In Chapter 38, Yossarian refuses to fight outright and coops himself up in the tent. Colonels Cathcart and Korn discuss why they think this is:
"His friend Nately was killed in the crash over Spezia. Maybe that's why."
"Who does he think he is––Achilles?" Colonel Korn was pleased with the simile and filed a mental reminder to repeat it the next time he found himself in General Peckem's presence. "He has to fly more missions. He has no choice. Go back and tell him you'll report the matter to us if he doesn't change his mind."
Korn compares Yossarian to Achilles, the hero of the Iliad, an ancient Greek epic poem by the legendary poet Homer. In the Iliad, Achilles is a demigod hero, and he is the greatest soldier among the Greek army. But while the rest of the Greek soldiers are fighting the Trojan War, Achilles stays in his tent, refusing to fight. Korn notes that Yossarian is acting like Achilles, and he is proud of his clever allusion to an ancient poem.

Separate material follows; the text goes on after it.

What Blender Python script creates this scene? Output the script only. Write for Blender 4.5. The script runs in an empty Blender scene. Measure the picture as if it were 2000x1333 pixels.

But Korn's allusion to the Iliad is inaccurate. When Korn hears that Yossarian refuses to fight because Nately died in the fight over Spezia, Korn is indeed reminded of Achilles. This is because Korn, misremembering the Iliad, thinks that Achilles refused to fight because of the death of his great friend and lover, Patroclus. This is not what happens in the poem. In fact, Achilles refused to fight because he was publicly slighted by Agamemnon, the Greek commander. Achilles's ego was hurt, and he stayed in his tent for months with Patroclus. It is true that Patroclus, like Nately over Spezia, does die in the poem. But this is only when Patroclus offers to fight on Achilles's behalf. It is Patroclus's death that finally spurs Achilles to action. So Korn, remembering that Achilles had a friend who died in the Iliad, makes the connection between Yossarian and the ancient hero. But that allusion is incorrect.
This still constitutes an allusion from Heller to the Iliad, but a misremembered allusion through a not-so-well-read character. This particular allusion, though, indicates to the reader what is coming for the remainder of the book. This erroneous reference to the Iliad signals that the remainder of the book will be a sort of Iliad, but an Iliad imagined and remembered incorrectly. The Iliad as a whole is full of gruesome and direct portrayals of violence, with repetitive depictions of blood and gore. The later parts of Catch-22, from Chapter 38 to the end, are full of an Iliad-like series of violence. Through this particular allusion to the Iliad, Heller indicates that the rest of the book will be violent like the ancient poem, but also full of people like Korn, who do not know what they are talking about.